#### What the task requires
Where a line contains the word "this", copy that line.

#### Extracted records

>>>

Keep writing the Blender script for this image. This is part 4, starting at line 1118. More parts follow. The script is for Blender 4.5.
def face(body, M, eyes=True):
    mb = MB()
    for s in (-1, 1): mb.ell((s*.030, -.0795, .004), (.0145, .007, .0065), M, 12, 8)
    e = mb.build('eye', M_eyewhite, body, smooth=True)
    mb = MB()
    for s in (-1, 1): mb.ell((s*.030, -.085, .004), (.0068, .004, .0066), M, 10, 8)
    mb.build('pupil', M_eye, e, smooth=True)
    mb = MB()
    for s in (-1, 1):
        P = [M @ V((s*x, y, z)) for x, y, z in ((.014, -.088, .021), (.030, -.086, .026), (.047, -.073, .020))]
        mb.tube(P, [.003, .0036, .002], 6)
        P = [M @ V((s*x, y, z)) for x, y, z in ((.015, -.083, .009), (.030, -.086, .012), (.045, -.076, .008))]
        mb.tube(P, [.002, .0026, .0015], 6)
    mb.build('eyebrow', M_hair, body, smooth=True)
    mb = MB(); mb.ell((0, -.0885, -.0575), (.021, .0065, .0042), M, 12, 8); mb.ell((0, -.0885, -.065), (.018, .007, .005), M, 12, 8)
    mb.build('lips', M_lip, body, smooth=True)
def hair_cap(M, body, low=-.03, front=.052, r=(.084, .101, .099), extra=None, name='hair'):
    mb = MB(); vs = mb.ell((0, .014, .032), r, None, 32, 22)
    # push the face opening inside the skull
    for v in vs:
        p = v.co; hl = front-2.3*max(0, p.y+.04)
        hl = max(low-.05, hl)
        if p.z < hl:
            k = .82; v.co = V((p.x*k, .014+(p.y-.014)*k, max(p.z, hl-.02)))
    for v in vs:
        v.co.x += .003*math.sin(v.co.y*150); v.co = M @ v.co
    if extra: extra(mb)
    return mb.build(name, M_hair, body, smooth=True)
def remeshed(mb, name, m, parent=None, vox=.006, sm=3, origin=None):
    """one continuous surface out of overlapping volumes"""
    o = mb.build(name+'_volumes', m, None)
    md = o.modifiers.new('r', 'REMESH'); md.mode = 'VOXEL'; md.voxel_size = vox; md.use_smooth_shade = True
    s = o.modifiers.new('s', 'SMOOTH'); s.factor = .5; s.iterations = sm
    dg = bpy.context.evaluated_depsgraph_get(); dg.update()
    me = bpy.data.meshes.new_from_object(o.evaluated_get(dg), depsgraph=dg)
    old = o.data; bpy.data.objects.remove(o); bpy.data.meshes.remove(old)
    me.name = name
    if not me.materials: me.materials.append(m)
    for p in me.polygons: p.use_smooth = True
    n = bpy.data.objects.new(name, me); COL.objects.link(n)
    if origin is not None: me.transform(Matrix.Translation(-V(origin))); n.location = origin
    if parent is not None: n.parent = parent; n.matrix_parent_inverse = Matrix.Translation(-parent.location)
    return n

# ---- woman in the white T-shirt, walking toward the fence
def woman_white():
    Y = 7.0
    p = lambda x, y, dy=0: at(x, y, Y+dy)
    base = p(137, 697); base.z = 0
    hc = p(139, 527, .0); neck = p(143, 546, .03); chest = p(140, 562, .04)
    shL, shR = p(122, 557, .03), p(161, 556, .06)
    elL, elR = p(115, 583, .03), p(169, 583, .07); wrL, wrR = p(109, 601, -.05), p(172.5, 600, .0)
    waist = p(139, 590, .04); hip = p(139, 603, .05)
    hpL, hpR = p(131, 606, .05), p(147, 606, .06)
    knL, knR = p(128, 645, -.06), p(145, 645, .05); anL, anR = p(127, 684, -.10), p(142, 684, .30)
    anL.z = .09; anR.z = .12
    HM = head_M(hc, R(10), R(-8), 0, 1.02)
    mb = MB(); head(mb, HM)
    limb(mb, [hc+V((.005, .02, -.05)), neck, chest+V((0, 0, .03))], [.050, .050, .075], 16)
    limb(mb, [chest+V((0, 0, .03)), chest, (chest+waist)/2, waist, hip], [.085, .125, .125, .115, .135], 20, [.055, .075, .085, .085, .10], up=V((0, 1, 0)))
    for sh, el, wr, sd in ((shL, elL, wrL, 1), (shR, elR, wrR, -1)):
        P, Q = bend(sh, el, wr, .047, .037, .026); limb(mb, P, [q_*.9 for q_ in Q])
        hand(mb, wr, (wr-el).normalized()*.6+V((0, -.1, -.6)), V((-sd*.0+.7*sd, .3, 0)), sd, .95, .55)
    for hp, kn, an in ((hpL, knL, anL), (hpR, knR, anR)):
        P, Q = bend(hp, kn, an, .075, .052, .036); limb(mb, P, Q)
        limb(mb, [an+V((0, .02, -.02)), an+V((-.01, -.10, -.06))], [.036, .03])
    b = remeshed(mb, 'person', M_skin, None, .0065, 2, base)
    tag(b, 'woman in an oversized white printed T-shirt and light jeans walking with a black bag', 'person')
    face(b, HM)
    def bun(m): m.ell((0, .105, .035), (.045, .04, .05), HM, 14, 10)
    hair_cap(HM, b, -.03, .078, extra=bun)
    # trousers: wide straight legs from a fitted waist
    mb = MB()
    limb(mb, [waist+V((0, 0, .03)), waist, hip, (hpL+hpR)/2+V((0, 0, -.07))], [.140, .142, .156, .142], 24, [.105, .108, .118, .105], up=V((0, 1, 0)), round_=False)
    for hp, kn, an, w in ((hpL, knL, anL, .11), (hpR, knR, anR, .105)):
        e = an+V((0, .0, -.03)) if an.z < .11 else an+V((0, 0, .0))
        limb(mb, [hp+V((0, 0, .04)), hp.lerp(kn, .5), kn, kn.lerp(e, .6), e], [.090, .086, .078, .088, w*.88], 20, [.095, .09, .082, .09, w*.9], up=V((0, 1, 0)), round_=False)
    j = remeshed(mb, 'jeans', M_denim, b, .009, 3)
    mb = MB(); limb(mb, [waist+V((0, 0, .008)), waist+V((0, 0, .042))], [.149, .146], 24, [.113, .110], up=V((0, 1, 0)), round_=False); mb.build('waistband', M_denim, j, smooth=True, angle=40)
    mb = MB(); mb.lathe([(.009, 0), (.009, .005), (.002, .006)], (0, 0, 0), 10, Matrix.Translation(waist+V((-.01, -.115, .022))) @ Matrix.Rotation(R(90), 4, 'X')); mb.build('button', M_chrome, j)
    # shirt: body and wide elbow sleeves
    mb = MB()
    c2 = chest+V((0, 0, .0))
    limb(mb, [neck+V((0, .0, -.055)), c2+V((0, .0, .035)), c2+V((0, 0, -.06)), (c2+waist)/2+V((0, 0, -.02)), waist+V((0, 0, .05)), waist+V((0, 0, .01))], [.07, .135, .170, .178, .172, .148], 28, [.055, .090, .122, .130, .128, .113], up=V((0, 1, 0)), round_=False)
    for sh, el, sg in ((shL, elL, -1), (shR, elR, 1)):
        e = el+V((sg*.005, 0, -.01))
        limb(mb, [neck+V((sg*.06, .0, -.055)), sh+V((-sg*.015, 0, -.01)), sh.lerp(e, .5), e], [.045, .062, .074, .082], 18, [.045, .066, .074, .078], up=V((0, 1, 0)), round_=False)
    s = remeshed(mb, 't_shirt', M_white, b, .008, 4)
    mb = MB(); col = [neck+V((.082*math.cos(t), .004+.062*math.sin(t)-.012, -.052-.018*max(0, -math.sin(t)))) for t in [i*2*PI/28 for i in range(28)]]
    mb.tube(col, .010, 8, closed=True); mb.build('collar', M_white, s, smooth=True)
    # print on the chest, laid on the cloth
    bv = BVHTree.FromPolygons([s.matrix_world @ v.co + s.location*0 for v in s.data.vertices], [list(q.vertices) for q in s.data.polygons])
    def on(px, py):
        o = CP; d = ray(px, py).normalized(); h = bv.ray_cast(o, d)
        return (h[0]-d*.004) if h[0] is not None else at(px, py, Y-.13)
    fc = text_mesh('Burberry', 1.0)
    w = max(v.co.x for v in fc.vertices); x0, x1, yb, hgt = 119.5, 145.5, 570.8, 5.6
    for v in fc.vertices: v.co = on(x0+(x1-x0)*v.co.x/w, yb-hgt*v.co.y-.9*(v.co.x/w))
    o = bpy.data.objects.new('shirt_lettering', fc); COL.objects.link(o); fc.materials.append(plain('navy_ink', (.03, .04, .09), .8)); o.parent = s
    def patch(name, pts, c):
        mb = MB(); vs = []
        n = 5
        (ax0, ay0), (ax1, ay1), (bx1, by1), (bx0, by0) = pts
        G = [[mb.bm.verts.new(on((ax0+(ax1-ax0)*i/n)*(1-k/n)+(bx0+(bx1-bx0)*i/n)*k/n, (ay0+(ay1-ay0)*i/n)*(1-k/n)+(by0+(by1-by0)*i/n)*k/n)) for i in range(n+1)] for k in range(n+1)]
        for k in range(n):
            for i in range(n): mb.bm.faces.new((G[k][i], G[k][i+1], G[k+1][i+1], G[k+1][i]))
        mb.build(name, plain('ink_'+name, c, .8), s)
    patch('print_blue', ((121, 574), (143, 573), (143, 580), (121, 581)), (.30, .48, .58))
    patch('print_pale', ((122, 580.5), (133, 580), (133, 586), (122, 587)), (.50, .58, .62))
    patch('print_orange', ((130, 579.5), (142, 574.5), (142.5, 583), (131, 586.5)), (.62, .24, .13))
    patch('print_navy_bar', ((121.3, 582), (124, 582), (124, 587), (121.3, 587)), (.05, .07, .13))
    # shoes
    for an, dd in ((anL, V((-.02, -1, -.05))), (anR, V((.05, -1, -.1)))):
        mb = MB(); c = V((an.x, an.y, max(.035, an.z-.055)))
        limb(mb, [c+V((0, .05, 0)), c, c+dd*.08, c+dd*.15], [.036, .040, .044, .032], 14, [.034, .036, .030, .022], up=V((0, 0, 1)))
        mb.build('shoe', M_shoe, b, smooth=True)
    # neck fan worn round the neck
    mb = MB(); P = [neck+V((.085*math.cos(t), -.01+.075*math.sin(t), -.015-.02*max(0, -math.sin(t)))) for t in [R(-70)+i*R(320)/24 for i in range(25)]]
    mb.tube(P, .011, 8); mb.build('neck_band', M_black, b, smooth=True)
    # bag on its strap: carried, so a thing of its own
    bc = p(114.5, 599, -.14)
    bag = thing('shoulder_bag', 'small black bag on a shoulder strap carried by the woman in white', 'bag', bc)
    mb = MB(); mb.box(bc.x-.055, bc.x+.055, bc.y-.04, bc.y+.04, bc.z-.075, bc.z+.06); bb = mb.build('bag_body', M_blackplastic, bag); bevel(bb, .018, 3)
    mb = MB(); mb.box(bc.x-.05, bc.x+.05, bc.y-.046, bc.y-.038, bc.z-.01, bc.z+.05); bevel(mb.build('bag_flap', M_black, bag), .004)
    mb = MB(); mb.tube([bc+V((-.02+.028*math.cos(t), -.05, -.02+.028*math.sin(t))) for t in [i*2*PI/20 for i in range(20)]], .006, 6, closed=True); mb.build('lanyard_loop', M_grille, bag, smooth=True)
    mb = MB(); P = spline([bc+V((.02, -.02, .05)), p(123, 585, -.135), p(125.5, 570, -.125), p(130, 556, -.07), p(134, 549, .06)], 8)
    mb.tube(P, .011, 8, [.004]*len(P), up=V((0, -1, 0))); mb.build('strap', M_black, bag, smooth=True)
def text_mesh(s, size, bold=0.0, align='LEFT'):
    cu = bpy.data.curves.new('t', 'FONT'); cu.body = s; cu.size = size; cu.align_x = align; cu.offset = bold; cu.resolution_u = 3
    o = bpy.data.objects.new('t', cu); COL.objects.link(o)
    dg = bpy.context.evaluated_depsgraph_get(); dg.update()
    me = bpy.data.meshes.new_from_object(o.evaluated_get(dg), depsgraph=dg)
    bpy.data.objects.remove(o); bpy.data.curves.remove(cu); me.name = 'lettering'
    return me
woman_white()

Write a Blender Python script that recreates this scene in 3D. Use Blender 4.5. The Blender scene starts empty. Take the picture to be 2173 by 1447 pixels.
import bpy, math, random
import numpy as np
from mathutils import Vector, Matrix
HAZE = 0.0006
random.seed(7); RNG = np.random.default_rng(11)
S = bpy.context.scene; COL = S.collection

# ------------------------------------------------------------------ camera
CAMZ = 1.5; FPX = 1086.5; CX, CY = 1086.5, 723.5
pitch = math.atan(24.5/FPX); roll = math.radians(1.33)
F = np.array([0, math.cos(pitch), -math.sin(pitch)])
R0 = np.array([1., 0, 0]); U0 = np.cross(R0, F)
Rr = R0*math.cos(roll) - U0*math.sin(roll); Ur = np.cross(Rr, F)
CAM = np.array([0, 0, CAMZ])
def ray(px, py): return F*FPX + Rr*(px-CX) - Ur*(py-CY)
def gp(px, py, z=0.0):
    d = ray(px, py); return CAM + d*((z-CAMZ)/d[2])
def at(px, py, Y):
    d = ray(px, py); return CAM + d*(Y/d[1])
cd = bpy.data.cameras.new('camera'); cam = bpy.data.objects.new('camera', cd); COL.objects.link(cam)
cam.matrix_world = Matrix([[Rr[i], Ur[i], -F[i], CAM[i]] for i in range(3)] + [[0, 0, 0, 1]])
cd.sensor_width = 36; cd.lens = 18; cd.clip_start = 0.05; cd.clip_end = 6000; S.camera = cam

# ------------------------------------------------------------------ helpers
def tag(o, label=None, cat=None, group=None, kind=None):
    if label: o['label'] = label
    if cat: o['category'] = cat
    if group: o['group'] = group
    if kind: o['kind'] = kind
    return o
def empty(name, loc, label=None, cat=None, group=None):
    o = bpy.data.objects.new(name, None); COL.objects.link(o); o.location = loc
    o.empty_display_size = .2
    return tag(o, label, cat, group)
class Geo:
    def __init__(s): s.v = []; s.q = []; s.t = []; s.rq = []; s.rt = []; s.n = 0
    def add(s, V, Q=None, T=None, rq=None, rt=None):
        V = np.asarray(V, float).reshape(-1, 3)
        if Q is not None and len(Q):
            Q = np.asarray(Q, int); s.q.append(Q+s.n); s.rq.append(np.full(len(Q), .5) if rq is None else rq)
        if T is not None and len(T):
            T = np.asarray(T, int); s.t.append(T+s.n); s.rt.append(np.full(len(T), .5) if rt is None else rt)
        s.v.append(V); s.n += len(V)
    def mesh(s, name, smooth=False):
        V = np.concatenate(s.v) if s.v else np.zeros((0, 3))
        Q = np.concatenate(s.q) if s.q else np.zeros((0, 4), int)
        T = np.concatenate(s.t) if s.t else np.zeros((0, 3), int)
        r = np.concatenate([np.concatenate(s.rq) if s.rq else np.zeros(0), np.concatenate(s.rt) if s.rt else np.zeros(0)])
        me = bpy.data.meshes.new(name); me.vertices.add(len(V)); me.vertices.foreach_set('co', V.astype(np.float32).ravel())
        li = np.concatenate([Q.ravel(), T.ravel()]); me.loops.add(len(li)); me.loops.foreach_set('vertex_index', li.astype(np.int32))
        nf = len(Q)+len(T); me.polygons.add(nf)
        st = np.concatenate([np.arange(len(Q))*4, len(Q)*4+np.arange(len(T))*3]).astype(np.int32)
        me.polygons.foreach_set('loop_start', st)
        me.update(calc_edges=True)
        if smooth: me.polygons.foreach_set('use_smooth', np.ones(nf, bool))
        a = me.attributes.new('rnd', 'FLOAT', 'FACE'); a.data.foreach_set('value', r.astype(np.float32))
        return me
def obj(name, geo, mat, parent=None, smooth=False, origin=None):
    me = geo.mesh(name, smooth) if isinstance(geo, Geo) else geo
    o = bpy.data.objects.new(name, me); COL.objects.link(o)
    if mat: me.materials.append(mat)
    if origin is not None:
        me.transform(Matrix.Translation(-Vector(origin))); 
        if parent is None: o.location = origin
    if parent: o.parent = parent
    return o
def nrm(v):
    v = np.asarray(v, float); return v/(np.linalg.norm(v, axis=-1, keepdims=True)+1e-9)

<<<

#### Complete answer
Keep writing the Blender script for this image. This is part 4, starting at line 1118. More parts follow. The script is for Blender 4.5.
Write a Blender Python script that recreates this scene in 3D. Use Blender 4.5. The Blender scene starts empty. Take the picture to be 2173 by 1447 pixels.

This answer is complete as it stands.